The applicant’s argument

  1. A pre-condition of admissibility pursuant to s 93B is that the maker of the representation “is unavailable to give evidence about the asserted fact because the person is dead or mentally or physically incapable of giving the evidence”.[1]  The applicant does not admit that Vicki McCulkin, Leanne McCulkin or Barbara McCulkin is dead.  That said, counsel for the applicant fairly conceded in the course of argument that there is “absolutely no evidence that the McCulkins are alive”.  Counsel indicated that he was not suggesting that there is credible evidence that the McCulkins are still alive.  He did not suggest that he would address the jury on the point and attempt to convince them that any of the McCulkins are not dead.  However, because their deaths are not admitted, the issue of whether or not the McCulkins are dead remains a factual issue for the jury to determine.

    [1] S 93B(1)(b).

  2. The “technical argument”[2] is that resolution of the issue of whether each of the McCulkins is dead is “within the jury’s domain” and, as a result, it is not open for a trial judge to make a finding of fact which is in issue at the trial, and which is ultimately one for determination by the jury. According to the applicant, the Crown cannot prove that the person is dead for the purposes of s 93B without inviting the Court to descend into a fact-finding exercise that is properly the province of the jury.

    [2]     I do not use the term pejoratively since some of the best arguments are technical, and the words are those of senior counsel for the applicant.

The respondent’s reply

  1. The respondent submits that no authority is advanced by the applicant for this proposition and that it is contrary to the rules and principles governing the respective roles of judge and jury.  The role of the judge is to rule on the admissibility of evidence.  If a requirement for admissibility must be satisfied then it is open to the judge to decide whether or not the requirement is satisfied. 

My decision

  1. As I noted in the course of argument, it would be odd to conclude, as a matter of statutory interpretation, that s 93B does not apply simply because someone opposing the admission of evidence is not prepared to admit that someone is dead.

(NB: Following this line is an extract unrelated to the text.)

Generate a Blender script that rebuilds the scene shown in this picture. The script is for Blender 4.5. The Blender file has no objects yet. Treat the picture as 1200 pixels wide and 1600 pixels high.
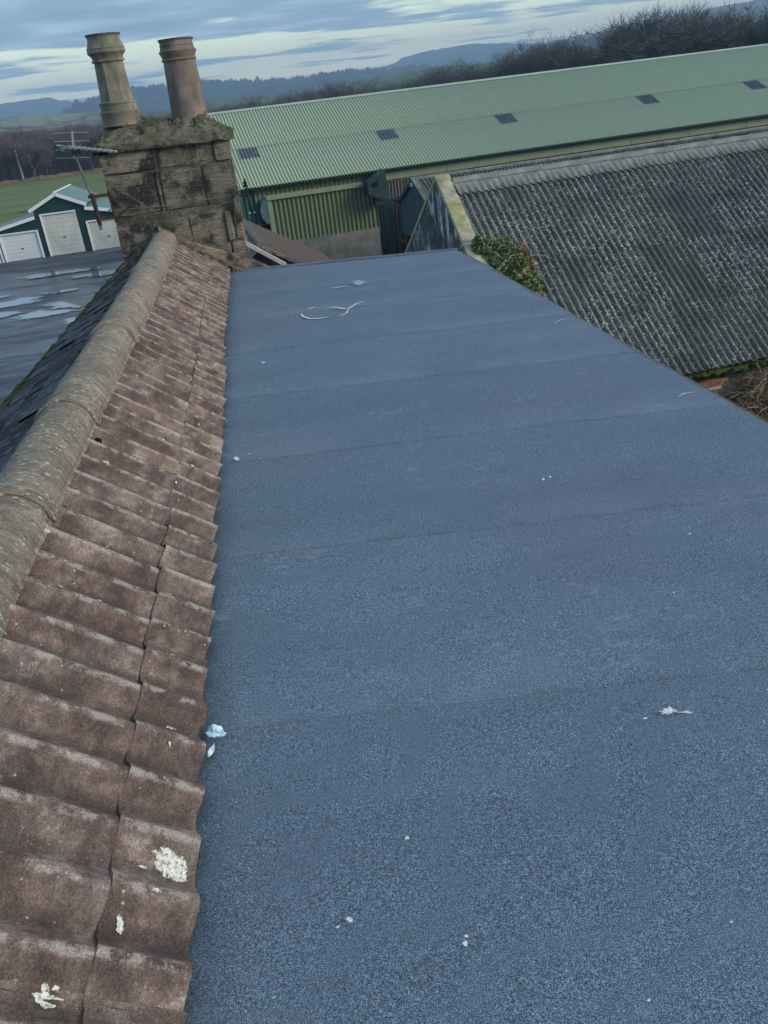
import bpy, math, random
import numpy as np
from mathutils import Matrix, Vector, noise
sc = bpy.context.scene
R = math.radians
rng = random.Random(7)

# ------------------------------------------------------------------ camera, world, sun, exposure
cam_d = bpy.data.cameras.new('camera'); cam = bpy.data.objects.new('camera', cam_d)
sc.collection.objects.link(cam); sc.camera = cam
rt = Vector((0.98186203, -0.15543642, -0.10856553)); up = Vector((0.16683726, 0.43630722, 0.8841953)); fw = Vector((0.09006823, 0.88627057, -0.45432608))
mw = Matrix((rt, up, -fw)).transposed().to_4x4(); mw.translation = (0, 0, 1.4); cam.matrix_world = mw
cam_d.sensor_fit = 'VERTICAL'; cam_d.sensor_height = 24; cam_d.lens = 19.5
cam_d.clip_start = .05; cam_d.clip_end = 30000

SUN_EL, SUN_AZ = 24, 118        # low sun behind cloud, to the right and a little behind
sun_d = bpy.data.lights.new('sun', 'SUN'); sun = bpy.data.objects.new('sun', sun_d); sc.collection.objects.link(sun)
sun_d.energy = 1.15; sun_d.angle = R(22); sun_d.color = (1, .90, .78)
a = R(SUN_AZ); e = R(SUN_EL)
sun.rotation_euler = Vector((math.sin(a) * math.cos(e), math.cos(a) * math.cos(e), math.sin(e))).to_track_quat('Z', 'Y').to_euler()

w = bpy.data.worlds.new('World'); sc.world = w; w.use_nodes = True
nt = w.node_tree; nt.nodes.clear(); N = nt.nodes.new; Lk = nt.links.new
def wm(op, *a):
    n = N('ShaderNodeMath'); n.operation = op
    for i, v in enumerate(a):
        if isinstance(v, (int, float)): n.inputs[i].default_value = v
        else: Lk(v, n.inputs[i])
    return n.outputs[0]
def wramp(fac, stops):
    n = N('ShaderNodeValToRGB'); el = n.color_ramp.elements
    while len(el) < len(stops): el.new(.5)
    for i, (p, c) in enumerate(stops): el[i].position = p; el[i].color = (*c, 1)
    Lk(fac, n.inputs[0]); return n.outputs[0]
tc = N('ShaderNodeTexCoord'); sep = N('ShaderNodeSeparateXYZ'); Lk(tc.outputs['Generated'], sep.inputs[0])
dx, dy, dz = sep.outputs
elev = wm('MAXIMUM', dz, 0.0)
sky = N('ShaderNodeTexSky'); sky.sky_type = 'NISHITA'; sky.sun_disc = False
sky.sun_elevation = R(SUN_EL); sky.sun_rotation = R(SUN_AZ); sky.air_density = 1.2; sky.dust_density = 1.5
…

  2. The applicant’s threshold argument does not concern the quality or abundance of evidence placed before the trial judge in ruling on admissibility and deciding whether the person is dead, or how unrealistic it may be for that fact not to be admitted in the light of the evidence. The issue is one of the proper interpretation of the section. The section contains no exception for homicide cases where the person who is alleged to have made the statement is the alleged victim. It would be an odd result, and seemingly inconsistent with the purpose of the statute, if a highly reliable statement by the deceased was not able to be admitted pursuant to s 93B because the fact of death was not admitted and therefore remained an issue for the jury to decide.

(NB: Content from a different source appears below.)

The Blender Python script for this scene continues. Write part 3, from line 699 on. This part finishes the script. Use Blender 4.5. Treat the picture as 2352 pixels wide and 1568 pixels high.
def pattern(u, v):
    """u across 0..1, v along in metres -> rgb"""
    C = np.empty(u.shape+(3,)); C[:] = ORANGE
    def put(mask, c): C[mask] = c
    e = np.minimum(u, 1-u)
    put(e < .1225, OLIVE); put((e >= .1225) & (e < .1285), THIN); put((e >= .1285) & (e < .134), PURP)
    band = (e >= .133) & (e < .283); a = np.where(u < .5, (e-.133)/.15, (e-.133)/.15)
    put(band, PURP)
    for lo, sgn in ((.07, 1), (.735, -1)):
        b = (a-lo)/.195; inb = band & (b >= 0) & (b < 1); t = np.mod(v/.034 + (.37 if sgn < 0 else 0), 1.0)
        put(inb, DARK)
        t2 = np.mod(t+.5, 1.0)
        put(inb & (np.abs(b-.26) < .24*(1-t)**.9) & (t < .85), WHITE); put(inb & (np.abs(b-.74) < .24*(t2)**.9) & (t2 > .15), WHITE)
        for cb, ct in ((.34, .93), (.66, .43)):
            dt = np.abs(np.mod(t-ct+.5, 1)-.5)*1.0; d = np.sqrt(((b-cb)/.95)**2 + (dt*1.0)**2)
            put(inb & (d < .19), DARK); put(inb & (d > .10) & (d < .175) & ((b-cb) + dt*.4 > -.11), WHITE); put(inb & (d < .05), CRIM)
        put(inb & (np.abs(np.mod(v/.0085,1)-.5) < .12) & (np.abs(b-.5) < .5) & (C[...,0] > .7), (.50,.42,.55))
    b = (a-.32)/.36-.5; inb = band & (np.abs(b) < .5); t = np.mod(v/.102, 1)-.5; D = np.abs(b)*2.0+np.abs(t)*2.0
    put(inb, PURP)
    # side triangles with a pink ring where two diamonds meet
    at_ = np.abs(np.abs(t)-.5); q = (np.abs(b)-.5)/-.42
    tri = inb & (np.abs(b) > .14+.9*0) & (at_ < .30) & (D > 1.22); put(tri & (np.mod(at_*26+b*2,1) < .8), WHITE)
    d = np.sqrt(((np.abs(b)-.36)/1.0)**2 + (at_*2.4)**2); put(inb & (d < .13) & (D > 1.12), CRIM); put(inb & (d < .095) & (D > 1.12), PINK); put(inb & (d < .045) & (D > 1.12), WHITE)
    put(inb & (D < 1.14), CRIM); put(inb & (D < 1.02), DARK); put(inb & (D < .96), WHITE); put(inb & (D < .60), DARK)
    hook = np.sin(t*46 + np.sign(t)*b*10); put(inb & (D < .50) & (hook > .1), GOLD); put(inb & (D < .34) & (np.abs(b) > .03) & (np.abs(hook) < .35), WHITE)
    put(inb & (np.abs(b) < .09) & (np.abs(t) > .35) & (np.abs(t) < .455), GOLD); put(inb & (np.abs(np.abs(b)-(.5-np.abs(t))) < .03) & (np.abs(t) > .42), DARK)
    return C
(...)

  3. The fact that an issue remains to be decided by a jury does not mean that a judge, in discharging the judge’s role in ruling on admissibility, is excluded from deciding the same factual issue.  Accordingly, in a case such as this, in which the prosecution seeks to satisfy a judge in determining an issue of admissibility that “the person is dead”, the judge is not excluded from ruling on that issue merely because the issue of death is also one for the jury to determine.  The jury will be required to decide, on the evidence placed before it, whether the prosecution has proved beyond reasonable doubt that each of the McCulkins is dead.  In ruling on issues of admissibility, I am required to decide, on the basis of the evidence and arguments placed before me, whether the maker of certain statements is dead.  There is no inconsistency in the judge and the jury performing their respective roles.  The section contemplates that the judge will rule on the point, and nothing in the section and nothing in point of principle precludes me from doing so because the fact of death is not admitted. 

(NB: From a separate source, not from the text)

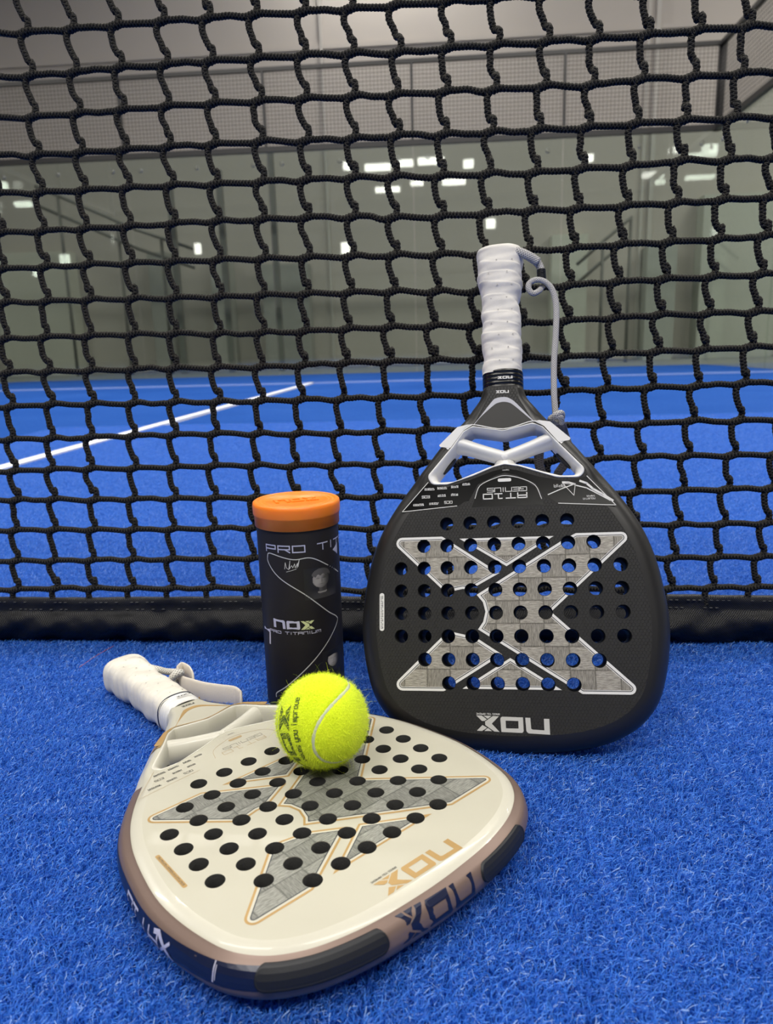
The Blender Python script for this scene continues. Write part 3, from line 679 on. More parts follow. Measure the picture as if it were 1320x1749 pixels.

  4. In the light of the concessions properly made on behalf of the applicant, and in the light of the evidence, I found on 12 October 2016 that each of the McCulkins is dead.  Because that factual issue was, in effect, a non-issue before me, I need say little about the evidence.  It includes the evidence of neighbours and William McCulkin about the disappearance.  Their house was left as though they were leaving for a short time.  There were no signs that they had made plans to leave.  Personal items and money were left.  Extensive searches and inquiries by police and others failed to locate them.  Family members and friends who were close to Barbara McCulkin and her children have never heard from them.  An inquest into their disappearance and death produced no evidence to suggest that they were alive, and concluded that there was sufficient evidence to place the applicant and Mr O’Dempsey on trial for their murder.  Police inquiries over the following decades have not located the McCulkins or any evidence that they are still alive.

  5. On the threshold legal issue raised by the applicant in respect of representations allegedly made by Vicki McCulkin and Barbara McCulkin, I conclude that the fact that the applicant has put the prosecution to proof on the issue of death, and the jury must be satisfied beyond reasonable doubt on that issue, does not preclude the respondent from seeking to prove in a hearing about the admissibility of evidence that each of the McCulkins is dead.  It does not exclude a judge from ruling on the issue of admissibility.  In fact, it is the responsibility of the judge to rule on the question of admissibility, including whether the statutory requirement that “the person is dead” is satisfied on the evidence placed before the judge.  I confirm my ruling on the point of law which I made on 12 October 2016 in the context of the argument about representations made by Vicki McCulkin.  I formally make the same ruling on the same point of law in relation to the other applications in respect of evidence about representations made by Vicki McCulkin or Barbara McCulkin to Juneen Gayton, Peter James Nisbet and Carole Mary Campbell.